I'm so forgetful.  Forwarding to gnome-doc-list.

> On Sat, 2004-04-17 at 00:49 -0500, Shaun McCance wrote:
> > On Fri, 2004-04-16 at 19:03 -0400, Luis Villa wrote:
> > > Just had a sort of sit down with an Apache guy, and talked briefly about
> > > help systems, and had a sort of brainstorm from some of his comments.
> > > 
> > > What if a help system were more like a wiki?
> > > 
> > > Like, instead of or as a supplement to a big monolithic doc, what if
> > > individual windows had help buttons, and if you toggled a gconf key, or
> > > were using a devel build, you could edit the current text (if there was
> > > any) and submit the diffs/new content to bugzilla or (better) some kind
> > > of central doc server where people could grab automatic updates from,
> > > and where tarballs could be built from for non-devel builds? You could
> > > take the idea farther, possibly, creating a web of nodes, not just one
> > > stand-alone one per dialog/window. And maybe you could scan new content
> > > to make sure it didn't make 'common' terminology mistakes?
> > > 
> > > Stefano's point was that we know from blogs and email that people are
> > > happy to write simple, quick text, and/or edit the text of others, and
> > > he thinks that principle could really apply to docs (though he was
> > > originally referring to indexing email lists to create API docs, which
> > > was a totally different but also cool idea.) And it seemed self-evident
> > > that if this is true, and if wiki's work (more or less), maybe we can
> > > break docs down into smaller bits and parallelize the hell out of it.
> > > 
> > > Is this insane?
> > 
> > So there are two topics here, one of which I view as more fundamental.

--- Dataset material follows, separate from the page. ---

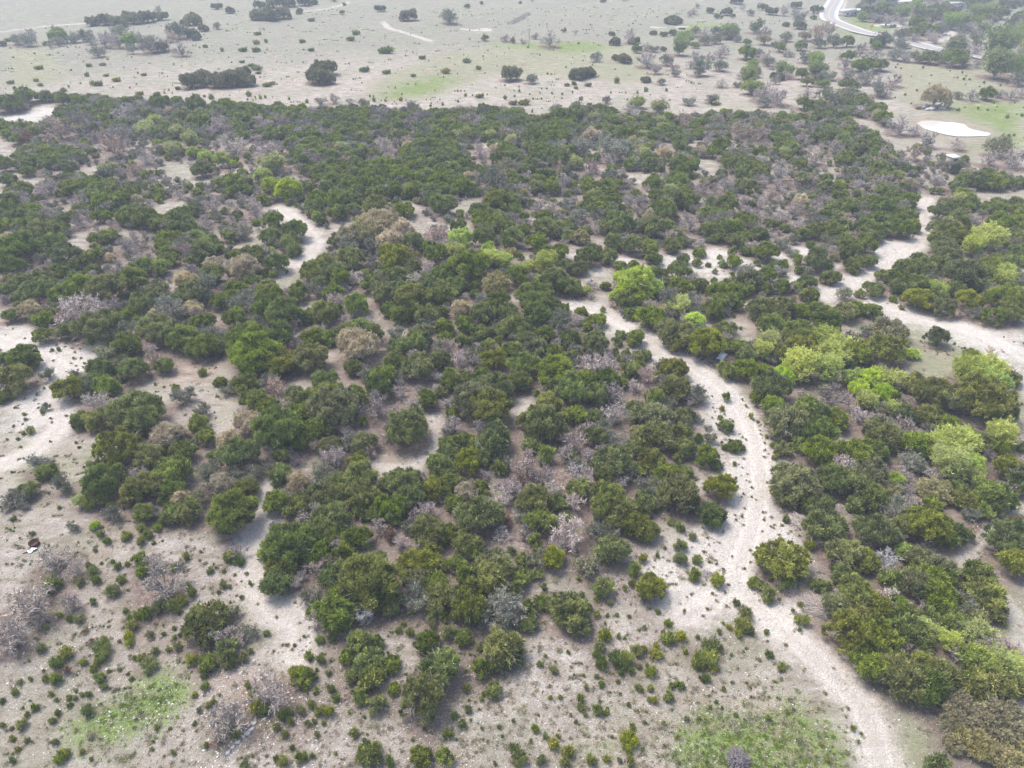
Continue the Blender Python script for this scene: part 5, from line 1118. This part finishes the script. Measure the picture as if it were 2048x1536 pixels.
# rock ledge: separate grey rocks in a broken line
LEDGE = [(456,1506,26),(466,1495,22),(476,1484,24),(487,1474,20),(495,1467,30),(503,1459,24),(498,1452,20),(508,1447,26),(495,1447,12),(511,1440,12),(512,1434,10),(530,1438,22),(527,1433,10),(480,1478,12),(474,1473,10),(620,1285,12),(612,1292,9),(604,1300,13),(622,1297,8),(598,1310,10),(610,1308,12),(633,1270,10)]
words = ["lowest slab of the grey rock ledge", "second slab up the grey rock ledge"]
for i, (px, py, W) in enumerate(LEDGE):
    x, y, t = (float(v) for v in unproj(px, py)); r = W * t / F / 2 * .62
    o = link("ledge_rock", rock_mesh("ledge_rock", 100 + i, MAT['rock'], 0.45)); o.location = (x, y, z_at(x, y) + r * .1); o.scale = (r, r * .75, r * .7); o.rotation_euler = (0.05, 0.03, 0.5 + prng.uniform(-.5, .5))
    tag(o, "grey rock of the broken ledge below the bare sprawling trees" if i < 15 else "pale rock at the edge of the stony path near the wood's corner", "rock", "rocks of the broken ledge" if i < 15 else "rocks beside the stony path")
for i in range(16):
    px, py = 1845 + prng.random() * 44, 214 + prng.random() * 7
    x, y, t = (float(v) for v in unproj(px, py)); r = prng.uniform(.7, 1.4)
    o = link("pond_rock", rock_mesh("pond_rock", 140 + i, MAT['rock'], 0.7)); o.location = (x, y, z_at(x, y) + .1); o.scale = (r, r, r); o.rotation_euler = (0, 0, prng.uniform(0, 6))
    tag(o, "pale boulder in the heap under the domed oak by the pond", "boulder", "boulders heaped beside the pond")

# brush piles: heaps of cut branches
def brush_mesh(name, rad, hgt_, n, mat, seed, flow=None):
    rg = np.random.default_rng(seed); segs = []
    for i in range(n):
        a = rg.uniform(0, 6.28); d = math.sqrt(rg.uniform(0, 1)) * rad * .75; z = hgt_ * (1 - (d / rad) ** 2) * rg.uniform(.2, 1)
        an = rg.uniform(0, 3.14) if flow is None else flow + rg.normal() * .5
        L = rad * rg.uniform(.35, .8); v = np.array([math.cos(an), math.sin(an), rg.normal() * .18]); c = np.array([math.cos(a) * d, math.sin(a) * d, z])
        p0, p1 = c - v * L / 2, c + v * L / 2; p0[2] = max(p0[2], .03); p1[2] = max(p1[2], .03)
        w = rg.uniform(.015, .045); segs.append((p0, p1, w, w * .4))
        for q in range(3):
            t = rg.uniform(.3, .95); b = p0 * (1 - t) + p1 * t; e = b + (unit(v + rg.normal(size=3) * .6)) * L * .3; e[2] = max(e[2], .02); segs.append((b, e, w * .5, w * .2))
    V, Fc, t = prisms(segs, rg, sides=3)
    return mesh_np(name, V, Fc, mat, {"tint": t})
MAT['brush'] = leaf_mat("weathered_brushwood", (0.16, 0.14, 0.145), (0.36, 0.33, 0.34), 0.0, 0.02, 0.1)
for px, py, W, hh, n, fl, lab in ((1474, 1522, 50, 1.1, 420, None, "round heap of cut grey brushwood on the green meadow"), (1632, 1214, 62, .5, 380, -0.6, "flattened grey brushwood beside the big right-hand junipers"),
    (1577, 1180, 40, .4, 160, .3, "thin spread of dead sticks behind the track fork"), (1598, 1043, 46, .4, 260, -1.0, "blue-grey fallen brush under the large track-side juniper"), (1683, 1020, 34, .3, 130, -.9, "dead sticks on the bare strip inside the right-hand wood"), (1590, 905, 30, .3, 110, -.8, "dead sticks along the gravel edge of the right-hand wood"),
    (1410, 1148, 26, .3, 90, .2, "small mat of dead sticks left of the track fork"), (730, 1240, 40, .9, 70, 1.2, "silver fallen limbs at the foot of the ragged juniper")):
    x, y, t = (float(v) for v in unproj(px, py)); r = W * t / F / 2
    o = link("brush_pile", brush_mesh("brush_pile", r, hh, n, MAT['brush'] if W == 50 else MAT['twig_silver'] if n < 100 else MAT['twig'], int(px), fl)); o.location = (x, y, z_at(x, y)); tag(o, lab, "brush pile", "heaps of dead brushwood")

# ------------------------------------------------------------------ small man-made things
def box(sx, sy, sz, z0=0.0, cx=0.0, cy=0.0):
    V = [(cx + a * sx / 2, cy + b * sy / 2, z0 + c * sz) for a in (-1, 1) for b in (-1, 1) for c in (0, 1)]
    Fq = [(0, 1, 3, 2), (4, 6, 7, 5), (0, 4, 5, 1), (2, 3, 7, 6), (0, 2, 6, 4), (1, 5, 7, 3)]
    return V, Fq
def boxes(name, bl, mat, parent=None):
    V, Fq = [], []
    for b in bl:
        v, f = box(*b); Fq += [tuple(i + len(V) for i in q) for q in f]; V += v
    me = mesh_np(name, V, Fq, mat); return link(name, me, parent)
def plain(name, c, rough=.7, var=.15, metal=0.0):
    s = NT(name); n = s.noise(s.geo(), 2.5, 3); return s.diffuse(s.mix(n, tuple(v * (1 - var) for v in c), tuple(min(1, v * (1 + var)) for v in c)), rough)
MAT['white'] = plain("white_paint", (0.74, 0.74, 0.75)); MAT['rust'] = plain("rusted_steel", (0.10, 0.055, 0.045), .8, .4); MAT['plywood'] = plain("weathered_plywood", (0.42, 0.38, 0.33)); MAT['dark'] = plain("dark_opening", (0.03, 0.03, 0.035))
MAT['galv'] = plain("galvanised_metal", (0.55, 0.56, 0.58), .45); MAT['roof_grey'] = plain("grey_roofing", (0.40, 0.39, 0.38)); MAT['roof_white'] = plain("white_roofing", (0.55, 0.55, 0.55)); MAT['wallc'] = plain("pale_siding", (0.50, 0.47, 0.42)); MAT['yellow'] = plain("yellow_sheeting", (0.70, 0.48, 0.06)); MAT['wood'] = plain("grey_post_wood", (0.24, 0.21, 0.18))
def spot(px, py, z=0.0):
    x, y, _ = (float(v) for v in unproj(px, py, z)); return (x, y, z_at(x, y))
def sheet(name, L, W, mat, seed, amp=.12, arch=0.0, nx=14, ny=8, parent=None):
    rg = np.random.default_rng(seed); V = []
    for i in range(nx):
        for j in range(ny):
            u, v = i / (nx - 1) - .5, j / (ny - 1) - .5
            V.append((u * L + rg.normal() * .02, v * W + rg.normal() * .02, .08 + arch * (1 - 4 * v * v) + amp * (0.5 + .5 * math.sin(9 * u + 7 * v * u)) + rg.normal() * amp * .15))
    Fq = [(i * ny + j, (i + 1) * ny + j, (i + 1) * ny + j + 1, i * ny + j + 1) for i in range(nx - 1) for j in range(ny - 1)]
    o = link(name, mesh_np(name, V, Fq, mat), parent); m_ = o.modifiers.new("thick", 'SOLIDIFY'); m_.thickness = .015; return o
# white metal sheet in the wood
o = sheet("metal_sheet", 2.6, 1.3, MAT['white'], 1, .08, .25); o.location = spot(523, 564, 1.0); o.location.z += 0.9; o.rotation_euler = (0.12, 0.05, .1)
tag(o, "white bent metal sheet lying across bushes beside the sandy track", "metal sheet")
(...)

> > The first is how the docs are logically organized.  I'm not just talking
> > about getting docs registered and such.  I'm talking about the paradigm
> > we actually use to present the docs.  Currently, our documentation is
> > very document-oriented.  We have the GNOME User Guide, the gedit Manual,
> > etc.
> > 
> > Users generally do not read documents cover-to-cover.  They pull up the
> > topic for whatever task they're doing.  Anybody who's seen my proposal
> > for my GUADEC talk or who's spent time with me on IRC will have seen me
> > use the phrase "topic-oriented help".  The general principle is that we
> > provide help as digestible topics, with nice semantic linking between
> > them all.  There are ways of making this work, and I'd love to be doing
> > it.  As with everything, it's a matter of how much time I can find.
> > 
> > The other thing is having the ability to edit documents easily.  Being
> > able to submit changes and stuff is trivial.  In fact, I've considered
> > adding bug reporting capability to Yelp (probably only for development
> > builds).  What we need here is a good structured document editor, which
> > is another phrase you'll see in my GUADEC proposal or on IRC.  And it's
> > another thing I'd love to be working on.  But it's a Big Task.
> > 
> > My concern in all of this is keeping our document in a good structured
> > format we can actually use.  Twiki might get you some benefits in the
> > short term, but it's a death sentence for your data.  (This is, mind
> > you, coming from the person who makes a living writing tools for other
> > formats that are also a death sentence for your data.)
> > 
> > Lots more to say on the subject, if anybody wants to hear it.  Should we
> > take this public?
> 
> Sure, go for it. I just sent it to you guys on the principle that being
> insane in public is not always healthy. ;) [And I do have responses to
> some of your points above, I think, but I guess I should subscribe to
> the docs list for that :) Can you cc: me on the post to docs-list?